Although aerogels have been fabricated from silica, metal oxides, polymers, and carbon-based materials and are already used in thermal insulation in windows and buildings, tennis racquets, sponges to clean up oil spills, and other products, few scientists have succeeded in making aerogels from carbon nanotubes.

The researchers were able to succeed where so many before them had failed using a wet gel of well-dispersed pristine MWCNTs. After removing the liquid component from the MWCNT wet gel, they were able to create the lightest ever free-standing MWCNT aerogel monolith with a density of 4 mg/cm3.

MWCNT aerogels infused with a plastic material are flexible, like a spring that can be stretched thousands of times, and if the nanotubes in a one-ounce cube were unraveled and placed side-to-side and end-to-end, they would carpet three football fields.

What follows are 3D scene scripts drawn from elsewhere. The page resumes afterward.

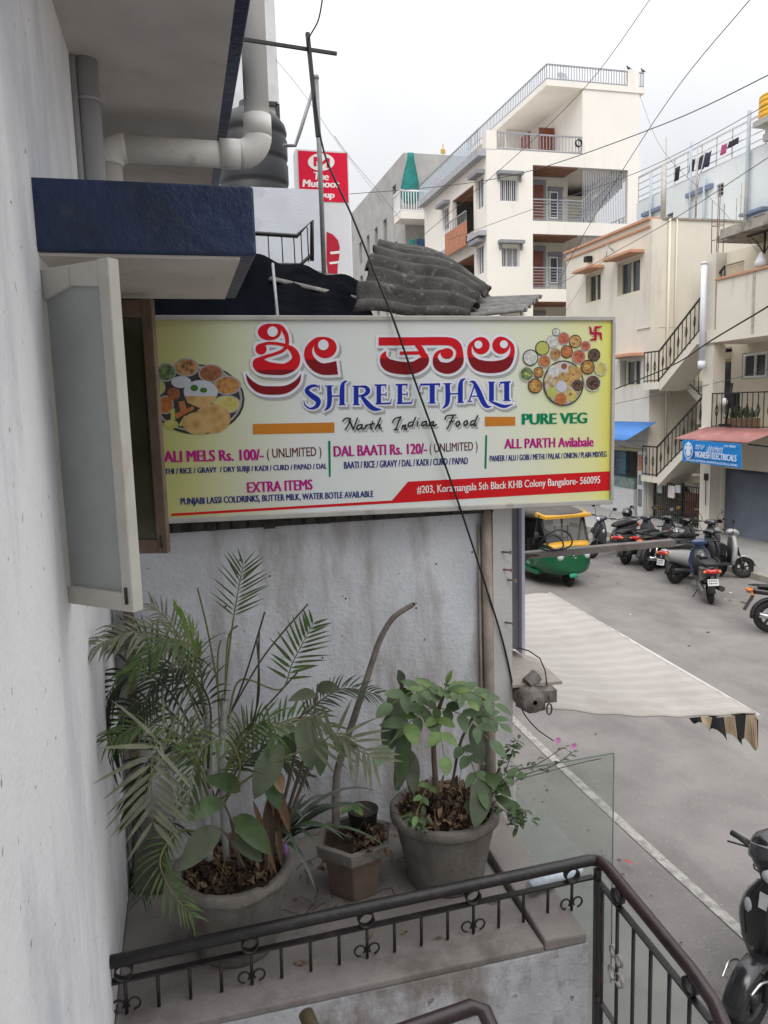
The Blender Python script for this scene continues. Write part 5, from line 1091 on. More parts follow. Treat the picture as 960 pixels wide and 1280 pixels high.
b = MB(); b.box(19.5, 20.38, 40.0, 40.1, 16.75, 18.8); build(b, 'door', DOORB, ap)
b = MB(); ring(b, (20.15, YA-.08, 17.05), .19, .05, 'Y', .05); build(b, 'coiled_hose', BLACK, ap)
b = MB().lathe([(.01,0),(.15,.02),(.28,.09),(.29,.09),(.16,0),(.01,-.02)], (19.55, 37.6, 20.35), 16, M=Matrix.Rotation(R(60), 3, 'X')); b.tube([(19.55,37.6,19.95),(19.55,37.6,20.35)], .025, 6); build(b, 'satellite_dish', GREYL, ap)
b = MB(); b.box(XB, XB+.9, 38.4, 41.5, 12.95, 13.3); b.box(XB, XB+.9, 38.4, 41.5, 16.2, 16.4); build(b, 'side_balcony', WHITEB, ap)
fence_rail(ap, (XB+.85, 38.45, 13.3), (XB+.85, 41.5, 13.3), 1.0, 8, SILV, hor=4, r=.03)
for i, (x, y) in enumerate(((22.99, 37.05), (23.85, 37.1))):
    b = MB(); z = 20.75 if i == 0 else 20.7; b.ell((x, y, z+.1), (.09,.06,.07), 8, 6); b.ell((x-.08, y, z+.18), (.04,.04,.045), 8, 6); b.add([(x+.06,y-.03,z+.1),(x+.06,y+.03,z+.1),(x+.22,y,z+.03),(x+.1,y,z+.13)], [(0,1,2),(0,3,2),(1,3,2),(0,1,3)]); b.tube([(x,y,z),(x,y,z+.05)], .015, 5)
    tag(build(b, 'pigeon', M('pigeon_grey', (.06,.06,.065), .8, .3, 20)), ['dark pigeon perched on the white corner post of the top roof', 'dark pigeon perched on the railing past the white corner post'][i], 'bird')
# ---- grey unfinished house beyond
gh = thing('grey_house', 'raw grey cement house behind the white apartment house with a green net', 'house', (15, 50, 0))
b = MB(); wallgrid(b, 'X', 14.85, .3, 50, 66, 0, 20.35, [(52.0+i*2.6, 52.9+i*2.6, z, z+1.7) for i in range(5) for z in (17.3-1.6*(i > 0), 13.6-.5*(i > 1), 10)]); b.box(15.15, 24, 50, 66, 0, 20.35); build(b, 'wall', GREYC, gh)
b = MB().box(15.15, 15.2, 50.5, 65.5, 0, 20); build(b, 'dark_opening', DARK, gh)
build(MB().box(14.1, 16.6, 48.4, 50, 15.9, 16.35), 'balcony', WHITEB, gh); build(MB().box(14.1, 16.6, 48.4, 50, 11.6, 12.0), 'balcony', WHITEB, gh)
fence_rail(gh, (14.1, 48.45, 16.35), (16.6, 48.45, 16.35), 1.25, 14, UPVC, r=.05, top=.08); fence_rail(gh, (14.12, 48.45, 16.35), (14.12, 50, 16.35), 1.25, 6, UPVC, r=.05, top=.08)
fence_rail(gh, (14.1, 48.45, 12), (16.6, 48.45, 12), 1.1, 14, UPVC, r=.05, top=.08)
b = MB().box(15.6, 16.55, 49.9, 49.98, 12.3, 15); build(b, 'blue_surround', M('blue_trim', (.06,.14,.32), .7, .2, 3), gh); b = MB().box(15.8, 16.4, 49.85, 49.9, 12.5, 14.6); build(b, 'window', GLSD, gh)
NET = M('green_net', (.015,.17,.155), .8, .3, 4, .4, 20)
for i, (x0, x1, z0, z1) in enumerate(((14.35, 15.6, 17.0, 20.1), (14.5, 15.6, 12.3, 14.8))):
    b = MB(); prof = ((0, .30), (.12, .34), (.45, .7), (.8, 1.0), (.95, .72), (1, .5)); rings = []
    for t_, k in prof:
        z = z1+(z0-z1)*t_; cx = (x0+x1)/2+(.12*(1-t_) if i == 0 else 0); rings.append([Vector((cx+(x1-x0)/2*k*math.cos(a*math.pi/7)*(1+.15*math.sin(a*3)), 49.2+.25*k*math.sin(a*math.pi/7), z)) for a in range(14)])
    b.loft(rings); tag(build(b, 'shade_net', NET), ['long green shade net hanging from the grey house roof edge', 'green shade net bundled on the lower balcony of the grey house'][i], 'net')
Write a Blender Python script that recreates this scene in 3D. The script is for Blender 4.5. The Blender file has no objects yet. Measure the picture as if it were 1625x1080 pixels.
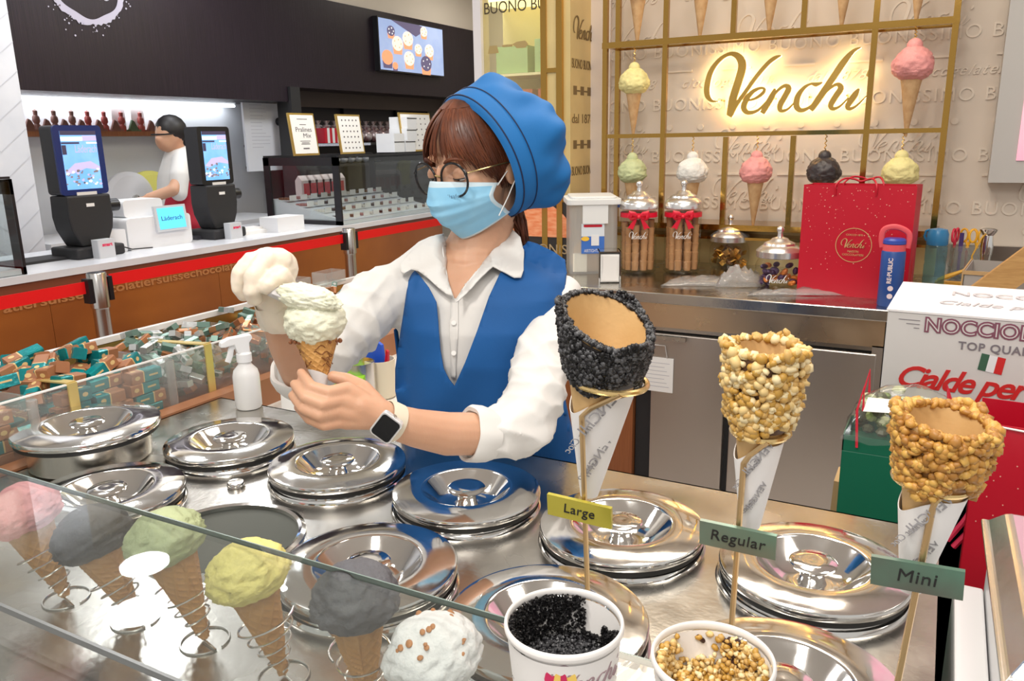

The MWCNT aerogels are also excellent conductors of electricity, which is what makes them ideal for sensing applications and offers great potential for their use in electronics components.

A report describing the process for making MWCNT aerogels and tests to determine their properties appears in ACS Nano.

2 comments:

A said...

Can you spray form objects? I know this is a very vague question, But I just want to know if you could spray form an object 46" X 10" X >.5" (LWH). 230 cubic inches of spray form carbon nano tubes in roughly those dimensions. Whats the $$ ching ching $$ on that? Would you require a substrate of sorts?

A said...

I just want to know if you can spray form objects. I want to create an object 47" x 10" X <.5". That's what, 235 cubic inches of spray form carbon nano tubes. That should weigh about 940mgs by your claim perhaps even less. I'm very curious about this stuff. I have other ideas and questions.